Ancestors of the descendant Pueblo people living in the Tewa Basin of what is now the northern Rio Grande region of New Mexico experienced significant social, political, and economic transformations beginning in the late-thirteenth and early-fourteenth centuries. This talk summarizes the progress of a collaborative archaeological partnership with the Pueblo de San Ildefonso that investigates and builds on aspects of their historical connections to the Pajarito Plateau and their earliest ancestral village in the Rio Grande Valley called Perage (LA 41).

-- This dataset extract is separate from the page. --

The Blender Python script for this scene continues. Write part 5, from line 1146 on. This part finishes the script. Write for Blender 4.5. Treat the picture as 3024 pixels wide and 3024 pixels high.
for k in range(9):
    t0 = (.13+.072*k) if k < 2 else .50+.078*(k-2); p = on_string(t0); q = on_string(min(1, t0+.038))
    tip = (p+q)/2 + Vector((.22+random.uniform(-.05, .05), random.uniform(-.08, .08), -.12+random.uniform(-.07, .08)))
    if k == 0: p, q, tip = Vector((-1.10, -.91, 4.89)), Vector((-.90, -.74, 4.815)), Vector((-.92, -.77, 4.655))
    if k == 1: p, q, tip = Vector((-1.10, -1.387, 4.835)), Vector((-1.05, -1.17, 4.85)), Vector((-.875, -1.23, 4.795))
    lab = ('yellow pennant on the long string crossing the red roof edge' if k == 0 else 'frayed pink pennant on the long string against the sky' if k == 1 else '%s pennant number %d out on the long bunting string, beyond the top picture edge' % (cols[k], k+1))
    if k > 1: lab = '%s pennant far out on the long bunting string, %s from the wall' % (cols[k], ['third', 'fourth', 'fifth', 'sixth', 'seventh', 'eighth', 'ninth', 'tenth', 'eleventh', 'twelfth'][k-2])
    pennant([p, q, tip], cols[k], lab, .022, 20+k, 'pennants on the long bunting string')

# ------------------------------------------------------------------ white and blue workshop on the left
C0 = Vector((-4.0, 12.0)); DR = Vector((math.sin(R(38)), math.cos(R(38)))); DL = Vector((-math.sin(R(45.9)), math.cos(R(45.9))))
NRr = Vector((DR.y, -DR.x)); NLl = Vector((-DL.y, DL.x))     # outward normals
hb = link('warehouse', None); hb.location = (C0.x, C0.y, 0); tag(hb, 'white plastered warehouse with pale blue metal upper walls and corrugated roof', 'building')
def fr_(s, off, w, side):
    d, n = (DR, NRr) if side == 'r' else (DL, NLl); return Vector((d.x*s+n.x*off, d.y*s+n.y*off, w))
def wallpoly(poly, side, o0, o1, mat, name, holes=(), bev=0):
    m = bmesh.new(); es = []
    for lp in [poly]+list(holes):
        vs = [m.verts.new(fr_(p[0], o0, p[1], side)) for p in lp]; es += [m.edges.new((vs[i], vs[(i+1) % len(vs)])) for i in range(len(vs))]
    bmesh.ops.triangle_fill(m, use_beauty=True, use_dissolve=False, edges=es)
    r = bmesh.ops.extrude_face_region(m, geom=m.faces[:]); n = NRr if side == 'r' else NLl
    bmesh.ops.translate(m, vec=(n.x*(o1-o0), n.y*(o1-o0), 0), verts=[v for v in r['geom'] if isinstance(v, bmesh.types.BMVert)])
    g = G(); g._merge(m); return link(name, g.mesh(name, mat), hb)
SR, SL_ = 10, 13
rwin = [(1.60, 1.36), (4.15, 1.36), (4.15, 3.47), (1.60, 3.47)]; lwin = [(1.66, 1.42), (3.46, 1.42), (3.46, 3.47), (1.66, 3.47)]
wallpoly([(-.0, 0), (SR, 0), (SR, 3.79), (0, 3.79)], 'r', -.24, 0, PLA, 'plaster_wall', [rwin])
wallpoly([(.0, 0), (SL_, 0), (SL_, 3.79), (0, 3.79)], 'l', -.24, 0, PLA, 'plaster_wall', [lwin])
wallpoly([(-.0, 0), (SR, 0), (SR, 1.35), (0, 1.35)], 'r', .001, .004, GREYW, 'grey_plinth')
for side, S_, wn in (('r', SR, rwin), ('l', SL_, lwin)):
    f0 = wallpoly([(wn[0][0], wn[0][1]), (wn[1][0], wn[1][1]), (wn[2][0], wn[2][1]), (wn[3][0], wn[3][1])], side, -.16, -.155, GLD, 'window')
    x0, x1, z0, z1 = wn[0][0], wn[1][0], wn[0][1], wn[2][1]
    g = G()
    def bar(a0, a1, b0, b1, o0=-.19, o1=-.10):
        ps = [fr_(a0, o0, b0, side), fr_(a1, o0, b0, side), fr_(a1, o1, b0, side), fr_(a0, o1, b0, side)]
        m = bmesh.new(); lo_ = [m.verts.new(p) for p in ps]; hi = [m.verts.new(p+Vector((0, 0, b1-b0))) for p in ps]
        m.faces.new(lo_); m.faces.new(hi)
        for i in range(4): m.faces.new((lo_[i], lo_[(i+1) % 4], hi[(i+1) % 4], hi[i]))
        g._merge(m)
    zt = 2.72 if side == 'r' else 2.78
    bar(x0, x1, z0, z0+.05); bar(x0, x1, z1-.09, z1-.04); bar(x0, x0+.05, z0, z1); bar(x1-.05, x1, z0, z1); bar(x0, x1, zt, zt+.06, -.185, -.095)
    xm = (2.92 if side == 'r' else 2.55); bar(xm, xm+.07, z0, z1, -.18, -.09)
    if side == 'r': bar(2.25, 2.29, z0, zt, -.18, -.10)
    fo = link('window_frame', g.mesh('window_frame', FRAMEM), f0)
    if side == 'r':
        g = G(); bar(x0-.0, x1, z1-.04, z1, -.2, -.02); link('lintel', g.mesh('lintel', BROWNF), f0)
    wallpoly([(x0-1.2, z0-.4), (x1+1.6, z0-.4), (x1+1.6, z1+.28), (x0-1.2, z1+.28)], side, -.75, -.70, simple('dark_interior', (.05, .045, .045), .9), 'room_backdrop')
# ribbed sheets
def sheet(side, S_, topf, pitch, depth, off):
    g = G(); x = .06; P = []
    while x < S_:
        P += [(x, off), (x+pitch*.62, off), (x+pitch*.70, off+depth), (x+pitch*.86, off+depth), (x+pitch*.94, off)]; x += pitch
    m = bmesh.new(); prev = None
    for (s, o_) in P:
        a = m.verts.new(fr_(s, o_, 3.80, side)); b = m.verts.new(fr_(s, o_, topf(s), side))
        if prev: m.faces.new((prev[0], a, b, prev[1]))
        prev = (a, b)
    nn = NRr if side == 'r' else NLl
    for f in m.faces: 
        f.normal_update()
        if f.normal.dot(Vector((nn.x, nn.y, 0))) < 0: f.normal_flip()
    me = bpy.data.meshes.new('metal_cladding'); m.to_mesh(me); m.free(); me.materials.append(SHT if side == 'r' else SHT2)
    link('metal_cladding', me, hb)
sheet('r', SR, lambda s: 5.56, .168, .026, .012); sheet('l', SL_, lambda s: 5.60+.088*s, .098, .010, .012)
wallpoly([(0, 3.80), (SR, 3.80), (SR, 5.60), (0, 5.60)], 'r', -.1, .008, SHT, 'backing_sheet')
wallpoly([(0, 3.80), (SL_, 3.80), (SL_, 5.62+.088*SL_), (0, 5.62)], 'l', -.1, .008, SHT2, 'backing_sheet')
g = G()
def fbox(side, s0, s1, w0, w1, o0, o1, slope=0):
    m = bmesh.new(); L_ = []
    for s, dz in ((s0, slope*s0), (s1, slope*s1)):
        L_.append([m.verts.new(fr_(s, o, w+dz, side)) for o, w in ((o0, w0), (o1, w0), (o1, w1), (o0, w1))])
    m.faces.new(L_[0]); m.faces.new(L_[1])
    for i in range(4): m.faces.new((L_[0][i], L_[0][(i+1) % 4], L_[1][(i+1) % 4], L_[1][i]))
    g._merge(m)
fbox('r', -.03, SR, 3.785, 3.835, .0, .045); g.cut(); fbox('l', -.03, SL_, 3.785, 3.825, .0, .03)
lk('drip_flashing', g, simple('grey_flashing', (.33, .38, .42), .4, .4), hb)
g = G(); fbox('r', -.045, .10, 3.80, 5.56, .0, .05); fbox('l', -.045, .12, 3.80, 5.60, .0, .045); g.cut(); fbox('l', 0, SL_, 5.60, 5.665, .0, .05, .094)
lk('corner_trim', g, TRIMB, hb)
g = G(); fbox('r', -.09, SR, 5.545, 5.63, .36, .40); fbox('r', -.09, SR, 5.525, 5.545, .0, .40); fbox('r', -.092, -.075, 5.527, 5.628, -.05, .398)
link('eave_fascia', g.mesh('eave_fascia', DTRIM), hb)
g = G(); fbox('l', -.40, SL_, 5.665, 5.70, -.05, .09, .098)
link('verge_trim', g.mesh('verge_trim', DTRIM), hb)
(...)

Through LiDAR analysis, digital re-mapping, and artifact survey, this project evaluates how ancestral villages of San Ildefonso Pueblo on the Pajarito Plateau and Perage in the Rio Grande Valley contributed to the growth and development of the early Tewa cultural landscape and contemporary San Ildefonso Pueblo.
The Rising Scholars seminars are opportunities to learn from students and early career archaeologists as they share their current research or emerging methods and theories.